## GIVEN EXERCISE
Repeat each line of the material exactly.

## DATA SEGMENT
------
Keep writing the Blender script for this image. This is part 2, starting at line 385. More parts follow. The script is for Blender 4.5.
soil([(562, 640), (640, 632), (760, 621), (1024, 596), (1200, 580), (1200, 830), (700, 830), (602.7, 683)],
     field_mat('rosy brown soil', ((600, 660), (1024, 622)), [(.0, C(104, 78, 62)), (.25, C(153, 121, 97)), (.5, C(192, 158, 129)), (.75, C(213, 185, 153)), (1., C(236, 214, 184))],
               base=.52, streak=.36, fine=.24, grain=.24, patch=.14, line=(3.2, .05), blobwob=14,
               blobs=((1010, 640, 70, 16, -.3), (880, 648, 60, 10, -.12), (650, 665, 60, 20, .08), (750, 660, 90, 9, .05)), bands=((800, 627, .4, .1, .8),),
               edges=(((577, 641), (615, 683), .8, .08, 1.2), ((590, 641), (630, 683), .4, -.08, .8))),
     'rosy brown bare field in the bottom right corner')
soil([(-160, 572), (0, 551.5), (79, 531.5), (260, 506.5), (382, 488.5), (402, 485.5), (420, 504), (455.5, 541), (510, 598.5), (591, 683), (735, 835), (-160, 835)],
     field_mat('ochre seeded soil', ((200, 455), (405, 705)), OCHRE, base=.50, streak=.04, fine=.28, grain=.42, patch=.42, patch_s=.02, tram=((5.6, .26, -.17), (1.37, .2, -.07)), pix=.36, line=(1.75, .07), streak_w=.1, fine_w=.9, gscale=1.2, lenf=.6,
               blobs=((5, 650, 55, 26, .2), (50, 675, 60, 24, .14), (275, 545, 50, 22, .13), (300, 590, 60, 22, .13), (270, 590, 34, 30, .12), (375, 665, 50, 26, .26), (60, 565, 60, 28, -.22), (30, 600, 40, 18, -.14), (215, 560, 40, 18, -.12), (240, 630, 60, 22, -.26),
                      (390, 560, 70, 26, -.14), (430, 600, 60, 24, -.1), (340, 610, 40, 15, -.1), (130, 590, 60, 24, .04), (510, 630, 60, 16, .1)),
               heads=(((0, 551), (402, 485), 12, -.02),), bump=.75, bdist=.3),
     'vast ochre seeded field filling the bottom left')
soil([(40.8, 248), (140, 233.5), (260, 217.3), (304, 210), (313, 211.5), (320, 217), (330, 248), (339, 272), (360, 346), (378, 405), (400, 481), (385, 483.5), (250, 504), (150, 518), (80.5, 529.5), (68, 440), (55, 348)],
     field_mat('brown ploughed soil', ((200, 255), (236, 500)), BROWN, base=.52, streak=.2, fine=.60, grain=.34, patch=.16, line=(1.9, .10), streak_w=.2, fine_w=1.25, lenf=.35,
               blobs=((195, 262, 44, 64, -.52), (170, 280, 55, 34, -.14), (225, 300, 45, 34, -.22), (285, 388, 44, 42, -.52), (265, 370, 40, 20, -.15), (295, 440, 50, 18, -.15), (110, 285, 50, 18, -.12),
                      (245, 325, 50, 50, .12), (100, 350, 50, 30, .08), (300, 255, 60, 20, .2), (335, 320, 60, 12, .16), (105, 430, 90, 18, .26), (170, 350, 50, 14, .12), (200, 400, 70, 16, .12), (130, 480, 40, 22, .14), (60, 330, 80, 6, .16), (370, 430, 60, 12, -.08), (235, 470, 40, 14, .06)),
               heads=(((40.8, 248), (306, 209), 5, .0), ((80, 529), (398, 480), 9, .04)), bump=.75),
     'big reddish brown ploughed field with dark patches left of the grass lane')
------
## WRITTEN ANSWER
Keep writing the Blender script for this image. This is part 2, starting at line 385. More parts follow. The script is for Blender 4.5.
soil([(562, 640), (640, 632), (760, 621), (1024, 596), (1200, 580), (1200, 830), (700, 830), (602.7, 683)],
     field_mat('rosy brown soil', ((600, 660), (1024, 622)), [(.0, C(104, 78, 62)), (.25, C(153, 121, 97)), (.5, C(192, 158, 129)), (.75, C(213, 185, 153)), (1., C(236, 214, 184))],
               base=.52, streak=.36, fine=.24, grain=.24, patch=.14, line=(3.2, .05), blobwob=14,
               blobs=((1010, 640, 70, 16, -.3), (880, 648, 60, 10, -.12), (650, 665, 60, 20, .08), (750, 660, 90, 9, .05)), bands=((800, 627, .4, .1, .8),),
               edges=(((577, 641), (615, 683), .8, .08, 1.2), ((590, 641), (630, 683), .4, -.08, .8))),
     'rosy brown bare field in the bottom right corner')
soil([(-160, 572), (0, 551.5), (79, 531.5), (260, 506.5), (382, 488.5), (402, 485.5), (420, 504), (455.5, 541), (510, 598.5), (591, 683), (735, 835), (-160, 835)],
     field_mat('ochre seeded soil', ((200, 455), (405, 705)), OCHRE, base=.50, streak=.04, fine=.28, grain=.42, patch=.42, patch_s=.02, tram=((5.6, .26, -.17), (1.37, .2, -.07)), pix=.36, line=(1.75, .07), streak_w=.1, fine_w=.9, gscale=1.2, lenf=.6,
               blobs=((5, 650, 55, 26, .2), (50, 675, 60, 24, .14), (275, 545, 50, 22, .13), (300, 590, 60, 22, .13), (270, 590, 34, 30, .12), (375, 665, 50, 26, .26), (60, 565, 60, 28, -.22), (30, 600, 40, 18, -.14), (215, 560, 40, 18, -.12), (240, 630, 60, 22, -.26),
                      (390, 560, 70, 26, -.14), (430, 600, 60, 24, -.1), (340, 610, 40, 15, -.1), (130, 590, 60, 24, .04), (510, 630, 60, 16, .1)),
               heads=(((0, 551), (402, 485), 12, -.02),), bump=.75, bdist=.3),
     'vast ochre seeded field filling the bottom left')
soil([(40.8, 248), (140, 233.5), (260, 217.3), (304, 210), (313, 211.5), (320, 217), (330, 248), (339, 272), (360, 346), (378, 405), (400, 481), (385, 483.5), (250, 504), (150, 518), (80.5, 529.5), (68, 440), (55, 348)],
     field_mat('brown ploughed soil', ((200, 255), (236, 500)), BROWN, base=.52, streak=.2, fine=.60, grain=.34, patch=.16, line=(1.9, .10), streak_w=.2, fine_w=1.25, lenf=.35,
               blobs=((195, 262, 44, 64, -.52), (170, 280, 55, 34, -.14), (225, 300, 45, 34, -.22), (285, 388, 44, 42, -.52), (265, 370, 40, 20, -.15), (295, 440, 50, 18, -.15), (110, 285, 50, 18, -.12),
                      (245, 325, 50, 50, .12), (100, 350, 50, 30, .08), (300, 255, 60, 20, .2), (335, 320, 60, 12, .16), (105, 430, 90, 18, .26), (170, 350, 50, 14, .12), (200, 400, 70, 16, .12), (130, 480, 40, 22, .14), (60, 330, 80, 6, .16), (370, 430, 60, 12, -.08), (235, 470, 40, 14, .06)),
               heads=(((40.8, 248), (306, 209), 5, .0), ((80, 529), (398, 480), 9, .04)), bump=.75),
     'big reddish brown ploughed field with dark patches left of the grass lane')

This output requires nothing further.